[Rpm-maint] various bug fixes (patches)

Ralf Corsepius rc040203 at freenet.de
Thu Nov 15 08:41:26 UTC 2007

On Thu, 2007-11-15 at 10:05 +0200, Panu Matilainen wrote:
> On Wed, 14 Nov 2007, Ralf Corsepius wrote:
> > On Wed, 2007-11-14 at 08:54 -0500, seth vidal wrote:
> >> On Wed, 2007-11-14 at 13:42 +0200, Panu Matilainen wrote:
> >>
> >>> What I'd suggest is:
> > Also I would like to see some detailed documentation on this feature.
> To put it shortly, this "feature" adds a couple of optional, purely 
> informational tags that applications are free to ignore or use as they see 
> fit, and query switches to display the information. If eg yum doesn't want 
> to implement soft dependencies, all you need to do is ... nothing, nothing 
> at all. The support for optionally installing weak dependencies could be 
> implemented entirely as a yum plugin.
> > Intentionally (non-hostile), devel's advocate questions:
> > - Does any application need this feature?
> Need is speculative 
Erm, no. Implementation should be need/demand driven, not conversely.

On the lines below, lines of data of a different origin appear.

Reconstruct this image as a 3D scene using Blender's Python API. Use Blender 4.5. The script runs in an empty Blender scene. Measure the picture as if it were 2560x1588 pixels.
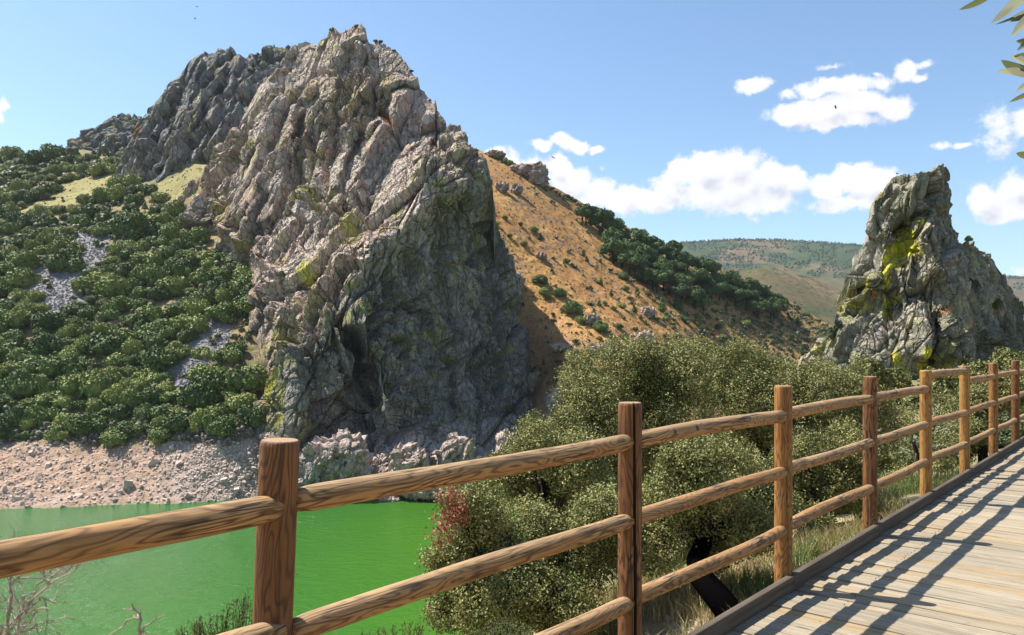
import bpy, bmesh, math, random
import numpy as np
from mathutils import Vector, Matrix
random.seed(7); RNG = np.random.default_rng(7)
S = bpy.context.scene
COL = S.collection
# ------------------------------------------------------------------ camera
F, CX, HY, CZ = 1950.0, 1280.0, 856.0, 1.70      # focal length in photo pixels, centre column, horizon row, eye height
cam = bpy.data.cameras.new('camera'); co = bpy.data.objects.new('camera', cam); COL.objects.link(co)
co.location = (0, 0, CZ); co.rotation_euler = (math.radians(90), 0, 0)
cam.sensor_width = 36; cam.lens = F / 2560 * 36; cam.shift_y = (HY - 794) / 2560
cam.clip_start = 0.05; cam.clip_end = 30000
S.camera = co
# ------------------------------------------------------------------ sun, exposure
SUN = Vector((-0.82, 0.32, 1.39)).normalized()
sl = bpy.data.lights.new('sun', 'SUN'); sl.energy = 5.0; sl.angle = math.radians(0.5); sl.color = (1.0, 0.95, 0.87)
so = bpy.data.objects.new('sun', sl); COL.objects.link(so)
so.rotation_euler = SUN.to_track_quat('Z', 'Y').to_euler()
S.view_settings.view_transform = 'Standard'; S.view_settings.look = 'None'
S.view_settings.exposure = 0.98; S.view_settings.gamma = 1
S.render.engine = 'CYCLES'
S.cycles.max_bounces = 5; S.cycles.diffuse_bounces = 3; S.cycles.glossy_bounces = 2
S.cycles.transmission_bounces = 2; S.cycles.volume_bounces = 0; S.cycles.caustics_reflective = False

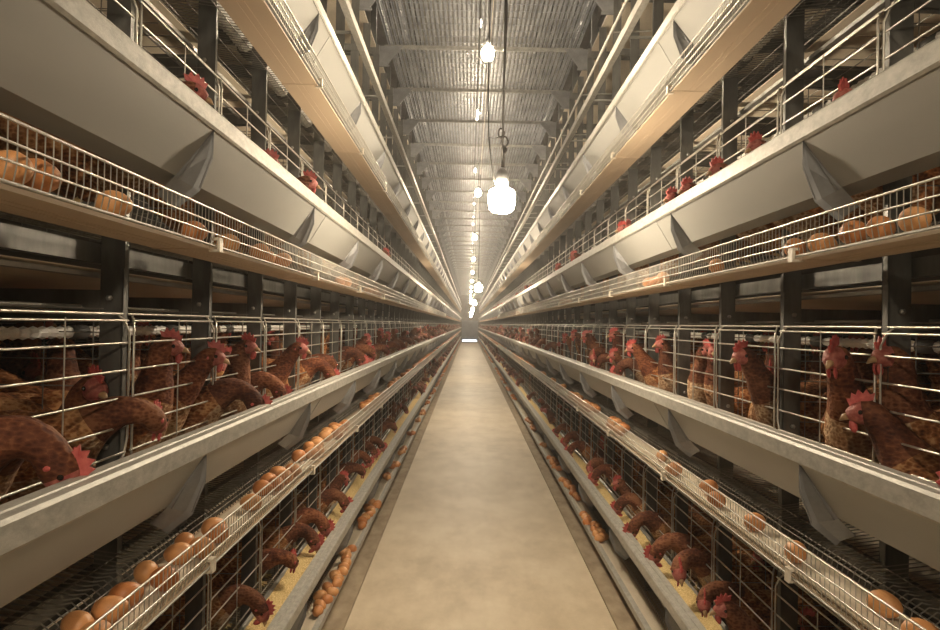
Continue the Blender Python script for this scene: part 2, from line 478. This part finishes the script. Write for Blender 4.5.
# partitions between the cages
pt = MB()
for k in range(7):
    q = .30+.055*k; pt.tube([(.80,0,q),(1.36,0,q)], .0016, 3, False)
for k in range(6):
    xx = .84+.1*k; pt.tube([(xx,0,floor_z(xx)),(xx,0,.66)], .0016, 3, False)
ptm = pt.mesh('cage_partition', M['wiredark'])
fm = {s: front_mesh(s).mesh('cage_front', M['wire']) for s in (-1,1)}
far = MB()
for s in (-1,1):
    for t in (1,2,3):
        n = 0
        for i, y in enumerate(POSTS[:-1]):
            if y + BAY < .55: continue
            n += 1
            if n <= 50:
                cg = empty('wire_cage', (0,y,H+TIERS[t]), cat='cage', group='wire cages of the %s tier, %s row' % (TNAME[t], SN[s]),
                   label='barred wire cage in the %s row, %s tier, %s from the camera' % (SN[s], TNAME[t], nth(n)))
                inst('front_panel', fm[s], (0,0,0), parent=cg)
                if .9 < y < 9: inst('partition', ptm, (0,0,0), parent=cg, scale=(s,1,1))
            else:
                x = s*.765; z = H+TIERS[t]
                for q in (.655,.610,.555,.500,.443):
                    far.tube([(x,y,z+q),(x,y+BAY,z+q)], .0024, 3, False)
                far.tube([(x,y,z+.38),(x,y,z+.66)], .004, 3, False)
far.build('wire_cage', M['wire'], label='distant barred wire cages at the far end of both rows', cat='cage panel', kind='stuff')

# feed
for s in (-1,1):
    for t in (1,2,3):
        z = H+TIERS[t]
        m = MB(); ys = ysplit(.3, 9, .012) + ysplit(9.1, Y1, .5); nx = 7
        vs = []; fs = []
        lvl = .368 if t == 1 else .335
        for y in ys:
            w = .004*math.sin(y*3.1)+.003*math.sin(y*7.7+s)
            for k in range(nx):
                u = k/(nx-1)
                q = lvl+w+random.uniform(-.002,.002)-.014*math.sin(PI*u)*(.6+.5*math.sin(y*13))*(1 if y<9 else .5)
                q = min(q, .385); xa = .666-.053*(q-.287)/.105+.004; xb = .735+.017*(q-.287)/.085-.005
                vs.append((s*(xa+(xb-xa)*u), y, z+q))
        for i in range(len(ys)-1):
            for k in range(nx-1):
                a = i*nx+k; q = (a, a+1, a+nx+1, a+nx); fs.append(q if s>0 else q[::-1])
        m.add(vs, fs, True)
        m.build('feed', M['feed'], kind='stuff', label='yellow mash feed lying in the %s trough of the %s row' % (TNAME[t], SN[s]), cat='feed')

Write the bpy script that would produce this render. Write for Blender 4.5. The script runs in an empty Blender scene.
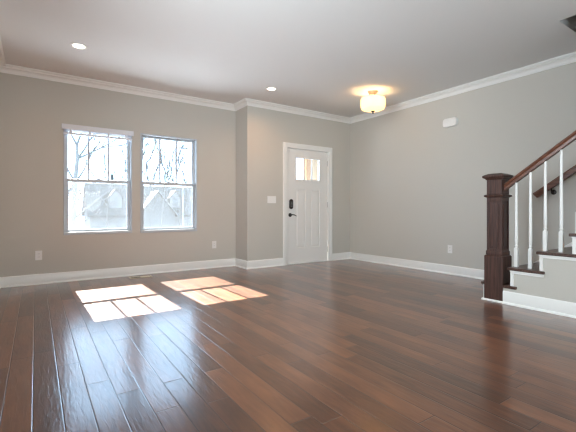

Of cause, creating demand by adding features is a common principle of
marketing ("Only products from brand X have feature Y", ... I guess, I
am not the only person to have quite a number of gadgets around being
equipped with some useless ballast "feature Y")

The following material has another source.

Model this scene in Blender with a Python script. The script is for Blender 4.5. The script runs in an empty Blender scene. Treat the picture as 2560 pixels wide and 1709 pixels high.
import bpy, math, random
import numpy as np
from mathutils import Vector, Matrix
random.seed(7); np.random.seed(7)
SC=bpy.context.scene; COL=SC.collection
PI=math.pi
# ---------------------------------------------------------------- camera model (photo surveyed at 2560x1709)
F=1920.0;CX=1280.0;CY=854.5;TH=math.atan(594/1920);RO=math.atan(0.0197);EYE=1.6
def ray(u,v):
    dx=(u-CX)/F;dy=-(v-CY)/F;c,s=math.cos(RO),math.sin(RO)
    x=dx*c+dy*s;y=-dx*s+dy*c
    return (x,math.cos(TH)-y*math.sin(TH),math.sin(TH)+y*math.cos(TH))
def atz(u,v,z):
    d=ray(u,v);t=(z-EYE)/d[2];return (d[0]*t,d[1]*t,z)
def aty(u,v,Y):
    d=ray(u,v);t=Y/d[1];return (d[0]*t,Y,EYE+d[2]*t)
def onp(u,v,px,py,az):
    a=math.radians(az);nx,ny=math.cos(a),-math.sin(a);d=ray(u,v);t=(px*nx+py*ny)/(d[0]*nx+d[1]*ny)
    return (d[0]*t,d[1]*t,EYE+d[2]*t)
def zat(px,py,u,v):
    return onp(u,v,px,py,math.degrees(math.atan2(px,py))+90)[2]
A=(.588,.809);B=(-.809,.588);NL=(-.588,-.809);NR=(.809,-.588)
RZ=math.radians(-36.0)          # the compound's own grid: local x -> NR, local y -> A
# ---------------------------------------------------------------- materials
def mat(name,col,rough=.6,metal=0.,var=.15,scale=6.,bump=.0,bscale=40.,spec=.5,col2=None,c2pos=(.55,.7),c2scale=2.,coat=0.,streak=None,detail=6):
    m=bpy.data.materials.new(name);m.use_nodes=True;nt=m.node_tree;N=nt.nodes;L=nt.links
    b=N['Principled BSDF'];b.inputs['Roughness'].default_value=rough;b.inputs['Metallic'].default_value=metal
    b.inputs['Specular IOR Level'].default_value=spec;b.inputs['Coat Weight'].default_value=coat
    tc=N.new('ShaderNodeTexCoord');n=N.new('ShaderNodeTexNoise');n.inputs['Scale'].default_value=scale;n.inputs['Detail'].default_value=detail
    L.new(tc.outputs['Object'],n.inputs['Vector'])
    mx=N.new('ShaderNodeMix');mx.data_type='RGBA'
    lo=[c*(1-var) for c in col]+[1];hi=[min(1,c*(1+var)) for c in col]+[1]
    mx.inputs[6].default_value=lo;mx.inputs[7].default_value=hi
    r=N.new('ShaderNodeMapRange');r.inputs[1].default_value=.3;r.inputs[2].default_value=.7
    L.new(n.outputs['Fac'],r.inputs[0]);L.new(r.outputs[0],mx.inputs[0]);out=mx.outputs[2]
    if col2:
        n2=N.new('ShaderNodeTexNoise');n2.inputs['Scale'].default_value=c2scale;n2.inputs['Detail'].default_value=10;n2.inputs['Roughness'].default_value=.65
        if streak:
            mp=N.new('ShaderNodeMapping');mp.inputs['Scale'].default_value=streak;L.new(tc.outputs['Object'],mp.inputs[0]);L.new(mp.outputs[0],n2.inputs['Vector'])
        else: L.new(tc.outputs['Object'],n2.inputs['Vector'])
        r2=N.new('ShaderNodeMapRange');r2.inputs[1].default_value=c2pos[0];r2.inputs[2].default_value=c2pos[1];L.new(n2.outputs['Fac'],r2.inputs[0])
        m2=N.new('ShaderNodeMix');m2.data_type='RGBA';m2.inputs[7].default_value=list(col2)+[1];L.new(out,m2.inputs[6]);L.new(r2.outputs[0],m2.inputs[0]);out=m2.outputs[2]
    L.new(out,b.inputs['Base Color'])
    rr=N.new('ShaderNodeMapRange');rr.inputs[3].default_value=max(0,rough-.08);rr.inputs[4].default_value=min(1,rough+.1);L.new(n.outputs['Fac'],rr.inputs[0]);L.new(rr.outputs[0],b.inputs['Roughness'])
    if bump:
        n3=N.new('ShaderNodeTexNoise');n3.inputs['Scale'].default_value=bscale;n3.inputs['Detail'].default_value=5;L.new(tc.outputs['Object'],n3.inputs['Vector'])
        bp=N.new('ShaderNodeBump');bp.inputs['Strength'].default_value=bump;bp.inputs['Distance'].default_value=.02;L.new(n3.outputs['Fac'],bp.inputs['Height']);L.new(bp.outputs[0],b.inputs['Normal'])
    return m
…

> Enhances and supplements are essentially reverse (soft) requires:
> Package A having "Enhances: B" is the equivalent of package B having 
> "Recommends: A". This is especially useful in situations where you for 
> whatever reason don't have control over the other package. An example: you 
> could have "Enhances: flash-plugin" in nspluginwrapper, and when a user 
> installs the proprietory flash-plugin from Adobe's site, the depsolver 
> would notice that nspluginwrapper should probably be installed with it (or 
> at least notify the user about it). Supplements are the same but treated 
> with same "priority" as suggests.
> The average user would probably be quite happy with the above setting. The 
> people screaming about dependency bloat could turn off installation of any 
> soft dependencies in depsolver config. And the "I want my 
> Everything-install!" folks could turn on installation of all soft 
> dependencies...

Well, I would expect the same folks starting to complain on
"Recommends/Suggest" whenever they find a piece of software doesn't work
because of "missing plugins/add-ons" (Why is X a Recommends and not a
Requires?") or when trying to mix both strategies ("I need 'plugin X for
package Y', but don't want to have 'package series Z' installed.").

I.e. I don't see how this feature solves a problem, I feel it is
shifting around problem (and probably is introducing new ones).

> Again, the above is just one interpretation of soft dependencies, distros 
> and depsolvers are free to do whatever they see fit (including ignore) 
> with the new extra information. Rpm does not enforce *anything* regarding 
> soft dependencies because, by the very definition, the are *soft* 
> dependencies and a missing soft dependency can never be an error of any 
> kind.
> > ATM, I am not really convinced it is _really_ useful.
> Well, in several occasions in my past life, I would've killed to have soft 
> dependency support in rpm and related tools. And clearly SUSE and 
> Mandriva are finding it useful (not to mention Debian and derivates :)

OK, then the Mandriva and SuSE folks probably will be able to elaborate
how they are using it in their distros and their installers.